Posted in Books, University life with tags , , , , , , , , , , , on September 7, 2019 by xi'an

Before returning a few older issues of Nature to the coffee room of the maths department, a quick look brought out the few following items of interests, besides the great cover above:

  • France showing the biggest decline in overal output among the top 10 countries in the Nature Index Annual Tables.
  • A tribune again the EU’s Plan S, towards funding (private) publishers directly from public (research) money. Why continuing to support commercial journals one way or another?!
  • A short debate on geo-engineering towards climate control, with the dire warning that “little is known about the consequences” [which could be further damaging the chances of human survival on this planet].
  • Another call for the accountability of companies designing AI towards fairness and unbiasedness [provided all agree on the meaning of these terms]
  • A study that argues that the obesity epidemics is more prevalent in rural than urban areas due to a higher recourse to junk food in the former.
  • A data mining venture in India to mine [not read] 73 million computerised journal articles, which is not yet clearly legal as the publishers object to it. Although the EU (and the UK) have laws authorising mining for non-commercial goals. (And India has looser regulations wrt copyright.)

Uneducated guesses

Posted in Books, Kids, Statistics, University life with tags , , , , , , , , , , on January 12, 2012 by xi'an

I received this book, Uneducated Guesses: Using Evidence to Uncover Misguided Education Policies by Howard Wainer, from Princeton University Press for review in CHANCE. Alas, I am presumably one of the least likely adequate reviewers for the book in that

  • having done all of my academic training in France (except for my most useful post-doctoral training in Purdue and in Cornell), I never took any of those ACT/SAT/&tc tests (except for the GRE at the very end of my Ph.D. towards a post-doctoral grant I did not get!);
  • teaching in a French university, I never used any of those tests to compare undergraduate or graduates applicants;
  • I am very marginally aware of the hiring process in US universities at the undergraduate, even though I knew about the early admission policy;
  • there is no equivalent in the French high school system, given that high school students have to undergo a national week-long exam, le baccalauréat, to enter higher education and that most curricula actually decide on the basis of the high school record, prior to [but conditional on] the baccalauréat.

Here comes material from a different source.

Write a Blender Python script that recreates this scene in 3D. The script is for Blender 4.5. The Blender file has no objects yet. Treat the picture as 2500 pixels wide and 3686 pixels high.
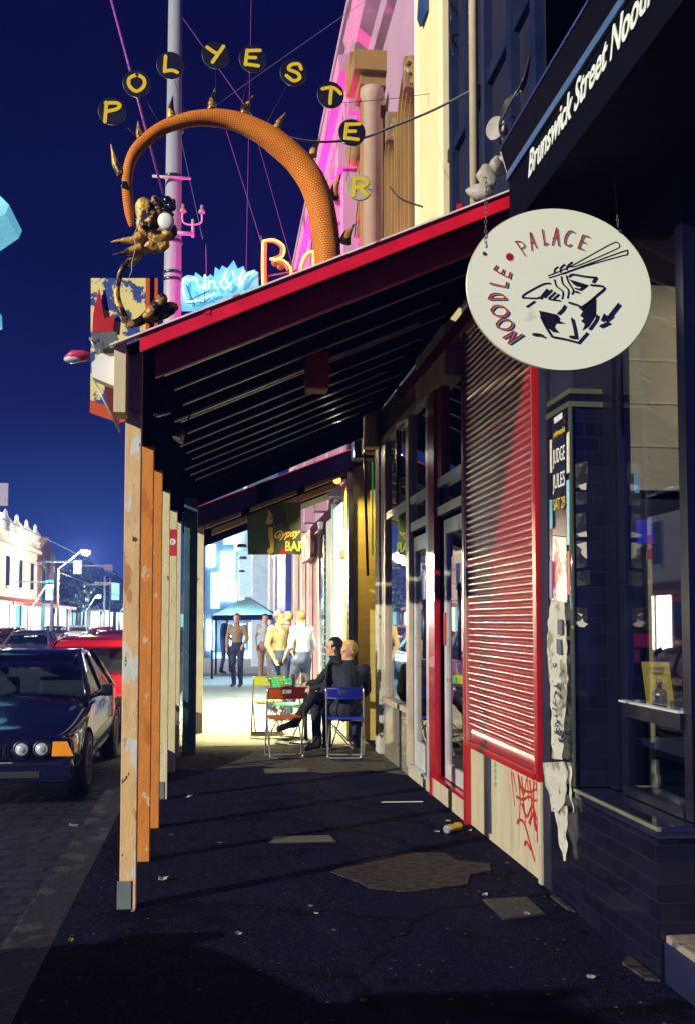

Thus, this review of Wainer’s Uneducated Guesses is to be taken with pinches (or even tablespoons) of salt. And to be opposed to other reviews. Esp. in Statistics journals (I could not find any).

My role in this parallels Spock’s when he explained `Nowhere am I so desperately needed as among a shipload of illogical humans.‘” (page 157)

First, the book is very pleasant to read, with a witty and whimsical way of pushing strong (and well-argued) opinions. Even as a complete bystander, I found the arguments advanced for keeping SAT as the preferential tool for student selection quite engaging, as were the later ones against teacher and college rankings equally making sense. So the book should appeal to a large chunk of the public, as prospective students, parents, high school teachers or college selection committees. (Scholars on entrance tests may already have seen the arguments since most of the chapter are based on earlier papers of  Howard Wainer.) Second, and this is yet another reason why I feel remote from the topic, the statistical part of the analysis is simply not covered in the book. There are tables and there are graphs, there are regressions and there are interpolation curves, there is a box-plot and there are normal densities, but I am missing a statistical model that would push us further than the common sense that permeates the whole book. After reading the book, my thirst about the modelling of education tests and ranking is thus far from being quenched! (Note I am not saying the author is ignorant of such matters, since he published in psychometrics, educational statistics and other statistics journals, and taught Statistics at Wharton. The technical side of the argument does exist, but it is not included in the book. The author refers to Gelman et al., 1995, and to the fruitful Bayesian approach on page 69.)